Motorola to Split Off Mobile Unit By DONNA KARDOS March 26, 2008 9:04 a.m.
Motorola Inc. said it will split itself into two independent, publicly traded companies, separating its troubled mobile-devices business from its broadband and mobility-solutions businesses.
The move sent Motorola shares up 6.4% in premarket trading to $10.35 and meets a request long sought by activist investor Carl Icahn, who is seeking representation on the company's board and sued the company earlier this week to get documents related to the mobile business.
Chief Executive Greg Brown, said the spilt, which the company said two months ago it would study, "will provide improved flexibility, more tailored capital structures, and increased management focus -- as well as more targeted investment opportunities for our shareholders."
The creation of the two stand-alone businesses -- expected in 2009 -- is planned to take the form of a tax-free distribution to Motorola's shareholders, resulting in shareholders holding shares of both companies.

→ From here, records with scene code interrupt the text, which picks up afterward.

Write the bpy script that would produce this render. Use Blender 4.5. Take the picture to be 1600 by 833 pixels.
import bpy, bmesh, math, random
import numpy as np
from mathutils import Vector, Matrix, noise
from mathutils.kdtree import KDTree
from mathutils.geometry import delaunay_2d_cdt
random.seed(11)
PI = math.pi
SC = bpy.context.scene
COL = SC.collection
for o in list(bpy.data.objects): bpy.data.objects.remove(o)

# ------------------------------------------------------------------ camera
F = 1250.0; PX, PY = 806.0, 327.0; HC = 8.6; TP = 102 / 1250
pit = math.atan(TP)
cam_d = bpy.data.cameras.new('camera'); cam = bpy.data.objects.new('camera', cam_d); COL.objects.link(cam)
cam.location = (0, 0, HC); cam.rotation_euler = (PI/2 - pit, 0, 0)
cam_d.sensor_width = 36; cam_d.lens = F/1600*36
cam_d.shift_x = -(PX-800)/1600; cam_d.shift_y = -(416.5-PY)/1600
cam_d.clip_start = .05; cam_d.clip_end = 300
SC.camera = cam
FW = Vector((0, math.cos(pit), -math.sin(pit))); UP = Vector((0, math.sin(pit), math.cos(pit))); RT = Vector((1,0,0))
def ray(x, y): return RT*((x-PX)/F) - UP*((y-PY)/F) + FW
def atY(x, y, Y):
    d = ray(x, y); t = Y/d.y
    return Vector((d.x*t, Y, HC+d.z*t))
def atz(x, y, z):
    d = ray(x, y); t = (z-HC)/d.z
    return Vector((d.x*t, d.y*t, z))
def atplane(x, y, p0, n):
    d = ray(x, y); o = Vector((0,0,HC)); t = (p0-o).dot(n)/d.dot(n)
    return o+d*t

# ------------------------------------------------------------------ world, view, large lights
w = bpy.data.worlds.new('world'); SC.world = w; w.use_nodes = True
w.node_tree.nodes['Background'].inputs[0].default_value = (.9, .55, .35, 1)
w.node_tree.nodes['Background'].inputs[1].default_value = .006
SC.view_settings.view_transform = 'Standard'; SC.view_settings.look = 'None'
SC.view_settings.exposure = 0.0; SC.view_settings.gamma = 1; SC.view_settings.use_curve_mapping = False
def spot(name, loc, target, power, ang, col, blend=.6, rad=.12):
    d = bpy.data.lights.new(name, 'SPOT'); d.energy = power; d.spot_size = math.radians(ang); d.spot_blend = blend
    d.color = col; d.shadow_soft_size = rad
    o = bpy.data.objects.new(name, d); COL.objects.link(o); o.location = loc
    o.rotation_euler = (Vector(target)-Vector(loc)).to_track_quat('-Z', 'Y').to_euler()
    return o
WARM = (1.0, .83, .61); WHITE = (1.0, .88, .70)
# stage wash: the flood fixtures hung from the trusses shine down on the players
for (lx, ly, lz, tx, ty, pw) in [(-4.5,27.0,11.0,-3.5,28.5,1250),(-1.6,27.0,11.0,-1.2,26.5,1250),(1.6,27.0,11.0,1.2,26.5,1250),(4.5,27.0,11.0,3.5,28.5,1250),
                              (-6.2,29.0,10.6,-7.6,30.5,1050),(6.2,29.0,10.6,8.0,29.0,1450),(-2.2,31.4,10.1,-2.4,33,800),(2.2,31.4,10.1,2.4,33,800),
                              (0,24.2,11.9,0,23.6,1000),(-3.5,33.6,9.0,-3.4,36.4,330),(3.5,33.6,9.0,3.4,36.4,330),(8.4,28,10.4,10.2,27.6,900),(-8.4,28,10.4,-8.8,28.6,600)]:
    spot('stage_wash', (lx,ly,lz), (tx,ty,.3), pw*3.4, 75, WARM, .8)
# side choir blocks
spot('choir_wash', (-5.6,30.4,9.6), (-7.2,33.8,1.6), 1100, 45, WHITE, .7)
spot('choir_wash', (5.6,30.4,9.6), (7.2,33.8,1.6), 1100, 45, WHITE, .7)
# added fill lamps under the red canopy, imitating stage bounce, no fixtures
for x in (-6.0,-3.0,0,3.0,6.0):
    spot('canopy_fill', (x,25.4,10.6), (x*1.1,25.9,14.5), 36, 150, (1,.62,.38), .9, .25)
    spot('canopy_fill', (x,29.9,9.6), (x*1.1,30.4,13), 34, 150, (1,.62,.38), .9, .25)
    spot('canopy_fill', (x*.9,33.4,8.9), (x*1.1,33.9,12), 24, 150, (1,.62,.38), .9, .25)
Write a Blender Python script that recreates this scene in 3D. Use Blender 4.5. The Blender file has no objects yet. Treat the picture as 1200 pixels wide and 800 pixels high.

Mr. Brown said Motorola is searching for a new chief executive for the mobile-devices business, which will continue to design, manufacture and sell mobile handsets and accessories globally and licenses a portfolio of intellectual property. Stu Reed was moved aside last month and has since left the company.
The broadband and mobility-solutions business is involved in voice and data communication and wireless-broadband networks.
The mobile business fell behind its peers on third-generation, or 3G, handsets. Motorola is transitioning towards more smartphones and higher end phones, Mr. Brown has said, adding that mobile devices will still be an attractive market several years from now, and that Motorola's recovery would rely on improved products.
The company -- which recently lost its No. 2 position to Samsung Electronics Co. -- has also been hurt by the troubles at Sprint Nextel Corp. Motorola is a supplier of Nextel iDEN phones, which has seen a drop-off in users as customers leave the Nextel network.